Cybersecurity 2026: 8 Rules to Protect Your Website and Data
Cyberattacks against SMEs have increased by 300% in 3 years. Here are 8 concrete rules to secure your website and sleep soundly.
SMEs: hackers' #1 target
People often think hackers only target large companies. That's wrong. 43% of cyberattacks target small and medium businesses, precisely because they're less well protected.
The average cost of a cyberattack for a French SME is €190,000, not counting reputational damage.
Rule #1: HTTPS is mandatory
A site without an SSL certificate (HTTPS) is unacceptable today. Google penalizes it in results and browsers display a security warning.

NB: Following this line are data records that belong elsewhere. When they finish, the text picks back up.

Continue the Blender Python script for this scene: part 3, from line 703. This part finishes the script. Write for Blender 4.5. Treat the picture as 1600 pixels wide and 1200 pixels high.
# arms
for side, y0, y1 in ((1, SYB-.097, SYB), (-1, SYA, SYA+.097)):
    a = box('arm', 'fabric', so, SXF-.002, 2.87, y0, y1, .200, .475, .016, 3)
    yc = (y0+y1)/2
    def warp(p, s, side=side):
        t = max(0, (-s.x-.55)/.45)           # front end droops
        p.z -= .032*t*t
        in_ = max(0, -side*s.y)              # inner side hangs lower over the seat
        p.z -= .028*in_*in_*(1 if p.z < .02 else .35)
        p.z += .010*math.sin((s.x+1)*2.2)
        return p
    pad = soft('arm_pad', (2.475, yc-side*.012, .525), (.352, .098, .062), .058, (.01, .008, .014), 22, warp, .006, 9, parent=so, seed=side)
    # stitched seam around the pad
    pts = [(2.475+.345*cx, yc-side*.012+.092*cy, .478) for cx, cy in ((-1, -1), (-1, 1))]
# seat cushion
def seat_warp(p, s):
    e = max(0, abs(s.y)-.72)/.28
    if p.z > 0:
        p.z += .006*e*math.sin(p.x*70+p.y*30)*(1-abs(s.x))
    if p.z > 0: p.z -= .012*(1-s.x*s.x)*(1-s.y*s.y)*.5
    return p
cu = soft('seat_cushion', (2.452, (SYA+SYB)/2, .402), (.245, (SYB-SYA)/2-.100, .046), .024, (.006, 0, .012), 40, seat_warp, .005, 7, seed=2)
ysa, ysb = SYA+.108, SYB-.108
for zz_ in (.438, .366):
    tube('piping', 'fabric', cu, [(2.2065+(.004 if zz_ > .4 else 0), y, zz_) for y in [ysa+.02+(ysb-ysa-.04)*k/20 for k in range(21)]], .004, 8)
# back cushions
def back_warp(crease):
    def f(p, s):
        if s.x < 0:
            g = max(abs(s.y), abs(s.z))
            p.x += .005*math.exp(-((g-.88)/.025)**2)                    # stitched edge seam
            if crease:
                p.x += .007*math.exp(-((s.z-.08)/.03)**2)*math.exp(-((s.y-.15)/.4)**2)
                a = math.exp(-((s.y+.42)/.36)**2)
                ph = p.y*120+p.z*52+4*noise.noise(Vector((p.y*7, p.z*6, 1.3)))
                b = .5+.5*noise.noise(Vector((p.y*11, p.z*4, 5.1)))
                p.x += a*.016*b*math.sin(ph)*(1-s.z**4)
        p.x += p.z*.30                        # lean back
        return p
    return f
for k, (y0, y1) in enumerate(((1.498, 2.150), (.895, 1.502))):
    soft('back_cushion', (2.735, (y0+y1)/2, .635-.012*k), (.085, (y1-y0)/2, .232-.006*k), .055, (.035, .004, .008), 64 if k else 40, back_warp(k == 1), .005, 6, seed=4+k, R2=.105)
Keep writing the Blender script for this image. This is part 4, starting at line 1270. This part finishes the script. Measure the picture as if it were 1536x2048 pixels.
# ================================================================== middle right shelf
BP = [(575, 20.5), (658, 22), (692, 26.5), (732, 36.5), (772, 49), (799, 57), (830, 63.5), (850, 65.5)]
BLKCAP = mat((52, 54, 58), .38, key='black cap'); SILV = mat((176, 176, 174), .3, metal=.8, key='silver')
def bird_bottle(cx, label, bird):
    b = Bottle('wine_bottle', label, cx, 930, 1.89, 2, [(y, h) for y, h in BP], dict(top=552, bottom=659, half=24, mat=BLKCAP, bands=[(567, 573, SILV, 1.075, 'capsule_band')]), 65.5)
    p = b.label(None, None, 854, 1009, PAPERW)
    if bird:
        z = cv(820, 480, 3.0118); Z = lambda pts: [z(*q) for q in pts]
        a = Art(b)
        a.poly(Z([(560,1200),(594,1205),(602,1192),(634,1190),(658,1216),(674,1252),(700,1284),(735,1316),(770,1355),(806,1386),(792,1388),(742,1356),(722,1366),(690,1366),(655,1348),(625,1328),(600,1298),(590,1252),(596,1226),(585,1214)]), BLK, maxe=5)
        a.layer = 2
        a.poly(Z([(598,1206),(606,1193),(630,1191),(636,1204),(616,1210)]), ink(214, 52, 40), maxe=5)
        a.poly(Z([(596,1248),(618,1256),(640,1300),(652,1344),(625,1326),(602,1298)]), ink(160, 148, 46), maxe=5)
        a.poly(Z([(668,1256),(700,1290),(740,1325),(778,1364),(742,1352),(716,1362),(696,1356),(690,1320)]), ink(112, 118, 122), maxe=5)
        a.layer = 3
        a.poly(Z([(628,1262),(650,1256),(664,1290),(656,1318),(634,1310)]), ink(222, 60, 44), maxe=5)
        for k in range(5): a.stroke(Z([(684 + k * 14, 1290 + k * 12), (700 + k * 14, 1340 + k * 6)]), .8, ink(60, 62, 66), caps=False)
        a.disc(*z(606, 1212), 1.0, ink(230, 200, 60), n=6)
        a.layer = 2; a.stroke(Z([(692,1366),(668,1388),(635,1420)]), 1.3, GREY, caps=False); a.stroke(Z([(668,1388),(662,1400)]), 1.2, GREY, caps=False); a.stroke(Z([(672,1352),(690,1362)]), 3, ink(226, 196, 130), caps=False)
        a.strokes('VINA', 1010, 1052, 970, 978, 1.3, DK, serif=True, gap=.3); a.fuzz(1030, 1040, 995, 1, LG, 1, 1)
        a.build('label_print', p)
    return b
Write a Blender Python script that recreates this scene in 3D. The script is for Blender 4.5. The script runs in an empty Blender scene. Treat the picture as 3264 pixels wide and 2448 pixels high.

Rule #2: Immediate updates
Most hacks exploit known vulnerabilities in outdated software. WordPress, plugins, themes: everything must be updated as soon as a security update is available.
Rule #3: Strong passwords and 2FA
Use passwords of at least 16 random characters (use a manager like Bitwarden or 1Password). Enable two-factor authentication (2FA) on all your access points.
Rule #4: Daily automatic backups
If your site is hacked or corrupted, a recent backup allows you to restore everything in minutes. Set up automatic daily backups stored on a different server.
Rule #5: Limit access
Apply the principle of least privilege: each user should only have access to what they need. Delete inactive accounts.
Rule #6: Protect contact forms
Unprotected forms are entry points for spam and malicious injections. Integrate a reCAPTCHA or honeypot and validate all inputs server-side.
Rule #7: HTTP security headers
Headers like Content-Security-Policy, X-Frame-Options and Strict-Transport-Security protect against XSS attacks and clickjacking.
Rule #8: Regular security audit
An annual security audit identifies vulnerabilities before they're exploited. Tools like Qualys SSL Labs offer free basic analyses.
Conclusion
These 8 rules, applied systematically, reduce the risk of hacking by 85% for an SME. Start with the first three today.